Court Grants Summary Judgment To Recipient Of Alleged Fraudulent Transfer On "Settlement Payment" Defense Of 11 U.S.C. § 546(e)

Official Comm. of Unsecured Creditors of the IT Group, Inc. v. Acres of Diamonds, L.P. (In re the IT Group, Inc.), 359 B.R. 97 (Bankr. D. Del. 2006) (Judge Mary F. Walrath)

Within a year prior to the petition date of the IT Group, Inc. debtors, defendant Acres of Diamonds L.P. sold to Organic Waste Technologies, Inc. five shares of the common stock of Keystone Recovery, Inc. Organic Waste paid for the shares by making a wire transfer of $575,000 from debtor IT Corporation’s Citibank account. Prior to confirmation of the debtors’ Chapter 11 plan, the debtors commenced a preference action against Acres, seeking to avoid and recover the $575,000 payment. The complaint was thereafter amended to add a fraudulent transfer cause of action, and amended again to drop the preference claim. 

The court granted Acres’ motion for summary judgment, finding that the transfer was a payment for securities, made by a financial institution, and therefore excepted from avoidance under section 546(e) of the Bankruptcy Code.

Section 546(e) of the Bankruptcy Code operates as a defense to avoidance actions brought under the Bankruptcy Code. Under section 546(e), a transfer cannot be avoided if, in relevant part, it was made through a financial institution as a “settlement payment” for the purchase of securities. Acres argued that the transfer could not be recovered because there was a sale of securities for which payment was made through Citibank, a financial institution. This argument was supported by Third Circuit precedent in In re Resorts Int’l, Inc., which broadly interpreted section 546(e) to include any transfer of cash or securities through a financial institution to complete a securities transaction.

The plaintiff argued that the court should consider Congressional intent and find that the section 546(e) defense was inapplicable because the sale did not involve a public stock market, a clearing or settlement agency or another intermediary that obtained only a beneficial interest in the stock during the settlement process. In support of this argument, the plaintiff referred to a number of cases from outside the Third Circuit.

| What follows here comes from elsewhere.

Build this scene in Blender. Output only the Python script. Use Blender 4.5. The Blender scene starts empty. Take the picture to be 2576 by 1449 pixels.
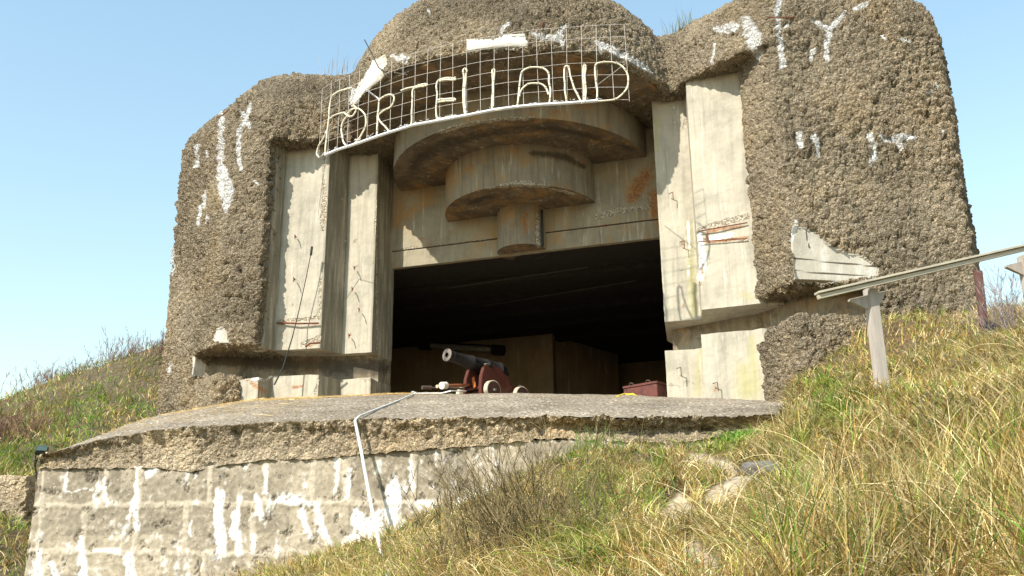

The court noted that the Third Circuit has found the term “settlement payment” to apply broadly to any transfer of stock or cash to pay for stock. In the Resorts case, the Third Circuit found it irrelevant (i) that there was no clearing agency involved in the transaction there, and (ii) that the stock was sold privately, rather than on the stock market. Accordingly, there was no reason to find Resorts inapplicable to the present case. Moreover, Resorts is binding precedent in the Third Circuit. As the parties acknowledged that payment for the stock had been made by wire transfer from Citibank, the court found there was no material fact in dispute, and granted summary judgment in favor of Acres.